Angeführt wird das Team des Slowaken Gavel, der als Spieler mit Bamberg und Bayern fünfmal Meister und viermal Pokalsieger geworden ist, von einem brasilianischen Duo. Spielmacher Yago dos Santos ist mit 17 Punkten im Schnitt der beste Scorer seines Teams bisher in den Playoffs, hat seinen Punktewert im Vergleich zur Hauptrunde um 2,1 Zähler gesteigert. Mit 5,4 Assists ist er auch der beste Ulmer Vorlagengeber. Der andere Brasilianer ist Power Forward Bruno Caboclo. Der 2,06 Meter große Hüne wurde erst im Laufe der Saison nachverpflichtet, hat sich aber als absoluter Glücksgriff erwiesen. 16,85 Punkte und 6,6 Rebounds stehen in seiner Playoff-Statistik in dieser Saison. „Bruno hat unser Spiel auf ein höheres Level gehoben. Für mich ist er der beste Spieler der Liga“, schwärmt dos Santos von seinem kongenialen Partner.

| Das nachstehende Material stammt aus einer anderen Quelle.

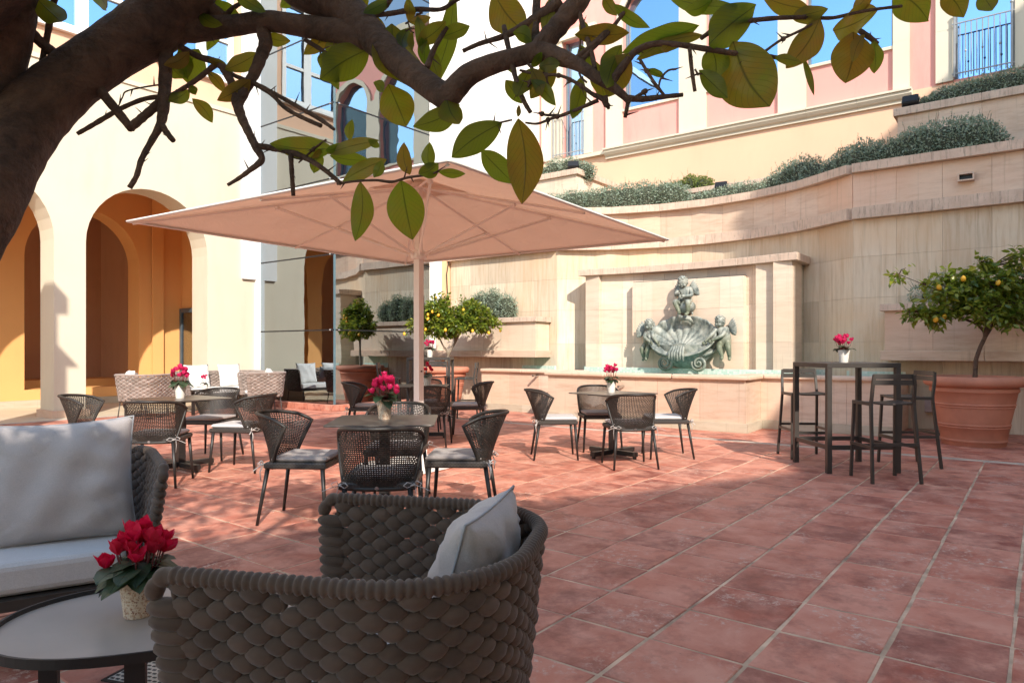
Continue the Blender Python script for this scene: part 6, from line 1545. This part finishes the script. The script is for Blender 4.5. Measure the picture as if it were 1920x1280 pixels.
TW = [
 [(315, 60, 15), (311, 110, 13), (309, 165, 12), (306, 205, 11), (300, 235, 8), (282, 268, 6), (265, 300, 5.5), (256, 330, 5), (243, 352, 5)],
 [(301, 232, 7), (312, 248, 6), (325, 264, 5)], [(186, 168, 10), (215, 203, 9), (246, 241, 8)], [(244, 240, 8), (262, 225, 8), (282, 208, 8), (303, 190, 9)],
 [(306, 181, 5), (270, 186, 4.5), (228, 203, 4.5), (195, 222, 5), (168, 238, 4.5), (145, 251, 4)], [(300, 159, 1.8), (262, 165, 1.6), (236, 172, 1.5), (230, 182, 1.3), (222, 200, 1.2)],
 [(338, 88, 6), (372, 106, 6), (408, 118, 7), (425, 138, 8), (438, 165, 8), (445, 195, 10), (453, 220, 9), (466, 248, 8), (480, 276, 8), (491, 300, 6), (470, 318, 5), (450, 333, 4), (427, 347, 3)],
 [(490, 50, 12), (498, 80, 13), (490, 105, 12), (478, 135, 11), (462, 165, 10), (446, 195, 10)],
 [(484, 274, 6), (512, 278, 6), (545, 285, 6), (580, 300, 5), (608, 318, 4.5), (640, 345, 4)], [(545, 286, 5), (547, 320, 4.5), (550, 367, 4)],
 [(404, 120, 4), (440, 142, 4), (480, 158, 4.5), (515, 176, 4), (555, 198, 4), (600, 224, 4), (627, 243, 3)], [(478, 158, 4), (510, 178, 4), (535, 203, 3.8), (570, 222, 4), (602, 236, 4)],
 [(402, 122, 5), (375, 145, 5), (350, 162, 4.5), (322, 178, 4)], [(107, -20, 6), (97, 20, 6), (90, 60, 6), (78, 120, 5), (72, 150, 4)], [(48, 55, 13), (75, 78, 10), (100, 100, 10), (122, 118, 10)],
 [(560, 305, 1.5), (575, 292, 2), (590, 278, 2.2), (612, 262, 2)], [(632, 345, 2.5), (665, 340, 2.3), (705, 338, 2.6), (735, 341, 2.8), (765, 333, 2.5), (800, 328, 2.3), (822, 322, 2)],
 [(945, 50, 5), (950, 75, 5.5), (958, 110, 5), (965, 140, 5), (975, 172, 5), (985, 195, 4.5), (995, 211, 4)], [(868, 96, 4), (900, 82, 4.5), (945, 68, 6), (985, 48, 9), (1020, 26, 12), (1050, 5, 13)],
 [(1008, -30, 8), (1005, 30, 7.5), (1003, 95, 7)], [(975, 132, 2.5), (1010, 140, 3), (1050, 142, 3), (1085, 158, 3.5), (1110, 176, 4), (1130, 186, 5), (1136, 200, 4)],
 [(1122, 188, 4.5), (1090, 202, 3.5), (1060, 214, 3.5), (1035, 222, 3), (1008, 232, 2.5), (985, 230, 2)], [(1045, 216, 2.5), (1025, 216, 2.5), (1010, 212, 2.3)], [(1135, 180, 5), (1138, 195, 4), (1142, 205, 3)],
 [(1085, 20, 4), (1095, 55, 5), (1108, 95, 5), (1116, 130, 4)], [(1172, 184, 7), (1205, 186, 6), (1240, 182, 5), (1280, 178, 4)], [(1178, 188, 4), (1175, 205, 4), (1172, 221, 3.5)], [(1192, 183, 4), (1210, 171, 3)],
 [(1200, 112, 3), (1222, 148, 3), (1246, 180, 3)], [(1235, 170, 2), (1238, 150, 2), (1252, 133, 2), (1268, 130, 2)], [(1142, 160, 9), (1165, 128, 8), (1190, 98, 7), (1225, 83, 6), (1270, 84, 5.5), (1330, 93, 5.5), (1390, 102, 5), (1440, 106, 4.5), (1466, 110, 3.5)],
 [(1315, 72, 4), (1350, 50, 5), (1400, 40, 5), (1460, 34, 4.5), (1510, 33, 4), (1560, 34, 3.5), (1600, 25, 3), (1640, 18, 3), (1690, 12, 3)], [(1435, 96, 2.5), (1465, 75, 2.5), (1500, 58, 2.5), (1538, 38, 2.2)], [(1612, 58, 5), (1630, 70, 5), (1645, 82, 4)],
 [(1293, 90, 4), (1297, 130, 4), (1303, 172, 3.5)], [(1303, 130, 2), (1310, 142, 2)], [(690, 30, 4), (730, 26, 5), (780, 18, 5), (826, 18, 4), (850, 4, 4), (880, -15, 4)], [(680, 40, 4), (720, 15, 5), (740, -15, 5)], [(760, 45, 2), (772, 38, 2), (792, 22, 2)], [(766, 45, 1.5), (770, 58, 1.5), (776, 62, 1.4)],
 [(1078, 128, 5), (1110, 92, 4.5), (1140, 62, 4), (1172, 20, 3.5), (1185, -10, 3)], [(1070, 118, 6), (1105, 92, 7), (1140, 58, 6)], [(800, 128, 6), (815, 90, 5), (838, 52, 4)], [(905, 240, 1.5), (930, 232, 2), (960, 225, 2)], [(1100, 155, 2), (1085, 130, 2), (1092, 40, 2)],
 [(640, 70, 5), (600, 72, 3), (570, 66, 3)], [(572, 75, 4), (600, 92, 4), (612, 100, 3)], [(1025, 125, 4), (1024, 150, 3.5), (1030, 165, 3)], [(990, 120, 3), (1000, 135, 3), (990, 165, 2.5)], [(380, -10, 12), (395, 15, 12), (420, 35, 12)], [(392, 70, 7), (430, 22, 5), (455, 5, 4)],
]
for q in TW: limb('branch', q, n=8)
mb = MB()       # thorns
for q in TW:
    for k in range(max(1, len(q)//2+1)):
        i = rb.randrange(len(q)-1); u = rb.random(); x = q[i][0]*(1-u)+q[i+1][0]*u; y = q[i][1]*(1-u)+q[i+1][1]*u
        if q[i][2] > 9: continue
        a = rb.uniform(0, 2*PI); L = rb.uniform(10, 26); p = tp(x, y)-NB; e = tp(x+L*math.cos(a), y+L*math.sin(a), rb.uniform(-.01, .01))-NB
        mb.tube([p, p.lerp(e, .5), e], [0.0018, 0.0011, 0.0003], 5)
        if rb.random() < 0.4: mb.blob(Matrix.Translation(p) @ Matrix.Scale(0.0045, 4), 6, 4)
mb.build('thorn', M['bark'], nt, smooth=True, kind='stuff')
LF = [ # base px, tip px, width px, tilt
 (62, -8, 137, 75, 44, .2), (165, -12, 222, 22, 30, .3), (372, 92, 352, 158, 58, .1), (334, 92, 358, 150, 30, .4), (322, 125, 345, 145, 24, .5), (355, 168, 316, 196, 26, .4), (358, 160, 368, 178, 16, .4), (360, 185, 394, 226, 26, .1), (160, 70, 175, 85, 16, .3),
 (692, 92, 604, 152, 66, .15), (626, 278, 508, 268, 44, .3), (598, 283, 590, 326, 26, .3), (612, 288, 720, 268, 26, .3), (618, 292, 692, 302, 26, .4), (642, 340, 722, 296, 32, .5), (610, 282, 655, 272, 18, .5), (656, 264, 660, 222, 18, .1), (676, 340, 665, 446, 42, .1), (752, 338, 774, 450, 72, .05),
 (768, 328, 758, 274, 28, .1), (806, 318, 806, 267, 26, .2), (822, 306, 784, 330, 30, .3), (822, 322, 874, 324, 18, .3), (715, 300, 700, 330, 20, .4),
 (735, 45, 772, 190, 84, .6), (690, 90, 702, 60, 30, .5), (852, -15, 820, 180, 38, .7), (782, 82, 836, 38, 34, .2), (728, 158, 762, 234, 66, .2), (862, 196, 778, 240, 44, .3), (838, 182, 862, 232, 44, .4), (805, 92, 828, 150, 26, .3), (790, 70, 800, 125, 24, .4),
 (942, 230, 846, 296, 54, .1), (972, 222, 976, 384, 70, .15), (902, 282, 962, 345, 44, .3), (925, -15, 984, 56, 68, .3), (948, 150, 978, 196, 28, .2), (973, 197, 972, 217, 9, .3), (962, 62, 1002, 78, 30, .3), (1020, 62, 1032, -6, 26, .2), (1040, 106, 994, 190, 40, .2), (1010, 125, 1045, 118, 26, .4), (946, 118, 968, 135, 16, .6),
 (1180, 62, 1082, 72, 38, .4), (1150, 8, 1216, 56, 24, .5), (1166, 84, 1124, 172, 46, .4), (1178, 100, 1140, 178, 62, .15), (1312, 48, 1172, 112, 46, .6), (1318, 66, 1196, 96, 30, .7), (1250, -8, 1384, 12, 30, .4), (1375, 78, 1448, 206, 108, .05), (1332, 88, 1342, 140, 50, .2), (1310, 132, 1366, 184, 36, .3),
 (1418, 10, 1322, 88, 70, .2), (1400, 10, 1335, 55, 40, .5), (1430, -6, 1522, 18, 36, .4), (1538, 32, 1474, 126, 52, .2), (1600, 60, 1583, 156, 76, .1), (1562, 58, 1650, 18, 52, .7), (1678, -14, 1742, 40, 66, .2), (1768, -14, 1806, 28, 46, .2), (1838, -14, 1862, 22, 34, .2), (1505, 106, 1530, 184, 12, .2), (1600, 28, 1640, -14, 26, .3),
 (392, 8, 462, 30, 28, .4), (440, -10, 492, 16, 24, .4), (545, -10, 524, 14, 20, .3), (372, 22, 415, 45, 22, .5), (395, -8, 385, 40, 24, .4), (1240, 96, 1255, 85, 16, .4), (650, 75, 612, 118, 46, .3), (618, 96, 606, 135, 30, .3), (700, 155, 720, 172, 20, .4),
 (1340, -5, 1285, 20, 26, .4), (1130, -10, 1150, 25, 22, .4), (690, -5, 672, 20, 18, .4), (585, 296, 612, 280, 12, .5), (712, 276, 690, 262, 14, .4),
]
xr = random.Random(77)
BR = [q for q in TW if min(p[1] for p in q) < 130 and max(p[0] for p in q) > 380]
for k in range(34):
    q = xr.choice(BR); i = xr.randrange(len(q)-1); x = (q[i][0]+q[i+1][0])/2; y = (q[i][1]+q[i+1][1])/2
    if y > 150: continue
    a_ = xr.uniform(0.1, PI-0.1) if xr.random() < 0.7 else xr.uniform(0, 2*PI); L_ = xr.uniform(34, 74); LF.append((x, y, x+L_*math.cos(a_), y+L_*math.sin(a_), L_*xr.uniform(0.36, 0.5), xr.uniform(0.1, 0.7)))
for k, (x0, y0, x1, y1, w, tl) in enumerate(LF):
    f = dep(x0, y0)+rb.uniform(-0.02, 0.02); f1 = f+rb.uniform(-0.03, 0.03)*(1+tl)
    a = PX(x0, y0, f)-NB; e = PX(x1, y1, f1)-NB; d = e-a; L = d.length; view = (a+NB-Vector((0, 0, EYE))).normalized()
    sd = d.normalized().cross(view).normalized(); nn = sd.cross(d.normalized()).normalized()
    up = (nn*math.cos(tl*0.9)+sd*math.sin(tl*0.9)*(1 if k % 2 else -1)).normalized()
    W_ = w/1304*f/max(0.55, math.cos(tl*0.9)); mb = MB()
    leaf_quads(mb, a, d, up, L*1.0, W_*1.04, 0.10+0.35*rb.random(), rb.uniform(-0.22, 0.30), 11, bend=rb.uniform(-0.09, 0.09), ruf=0.045)
    o = build_uv(mb, 'leaf', M['leaf_near'], nt); s_ = o.modifiers.new('sub', 'SUBSURF'); s_.levels = 1; s_.render_levels = 1
# the rest of the crown, above and behind the viewpoint
mb = MB(); cr = random.Random(5)
CL = [(-0.9, -0.2, 2.9, 1.1, .9, .5), (0.6, -0.2, 2.95, 1.2, .9, .5), (-0.2, 0.9, 3.35, 1.4, .8, .45), (1.5, 0.4, 3.2, .9, .8, .5), (-1.6, 0.8, 3.3, .8, .8, .5), (0.4, -1.3, 2.9, 1.3, .9, .6)]
for (x, y, z, a, b, c) in CL:
    for k in range(620):
        d = Vector((cr.gauss(0, 1), cr.gauss(0, 1), cr.gauss(0, 1))).normalized()*cr.uniform(0.3, 1.0)
        p = RF(x+d.x*a, y+d.y*b, z+d.z*c)-NB
        dd = Vector((cr.gauss(0, 1), cr.gauss(0, 1), cr.gauss(0, .7)-.3)).normalized(); leaf_quads(mb, p, dd, Vector((cr.gauss(0, .6), cr.gauss(0, .6), 1)).normalized(), cr.uniform(.09, .14), .055, .2, .2, 3)
build_uv(mb, 'crown', M['leaf_near'], nt, kind='stuff')
for (x, y, z, *_ ) in CL:
    mb = MB(); mb.tube([RF(-1.1, 1.2, 1.6)-NB, RF((x-1.1)/2, (y+1.2)/2, 2.4)-NB, RF(x, y, z)-NB], [.05, .035, .015], 8); mb.build('limb', M['bark'], nt, smooth=True)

Absolute Topspieler sind aber auch Guard Brandon Paul mit durchschnittlich 11,3 Punkten in den Playoffs, Karim Jallow mit 11,0 sowie der erst 19-jährige spanische Aufbauspieler Juan Nunez, der im Schnitt auf 9,1 Zähler und 5,4 Vorlagen kommt. Und dann ist da noch Thomas Klepeisz, die Wundertüte im Ulmer Team. Der österreichische Aufbauspieler machte in Spiel zwei gegen Alba null Punkte, in Spiel drei waren es 19. Wenn der 31-Jährige seinen Wurf findet, schießt er die Lichter in der Halle aus. Im Saisonverlauf kam Klepeisz in 41 Einsätzen auf durchschnittlich 9,7 Punkte, bei einer überragenden Dreier-Trefferquote von 39,6 Prozent. 2,3 Dreier trifft er im Schnitt pro Spiel. Zum Vergleich: Bonns Scharfschütze Sebastian Herrera kommt auf 2,1.

Bonns Cheftrainer Tuomas Iisalo wird die Ulmer auf jeden Fall nicht unterschätzen. Gleich nach dem Bonner Einzug ins Finale sagte der Finne: „Die beiden derzeit besten Mannschaften in Deutschland sind im Endspiel.“ In Ulm werden sie ihm nicht widersprechen.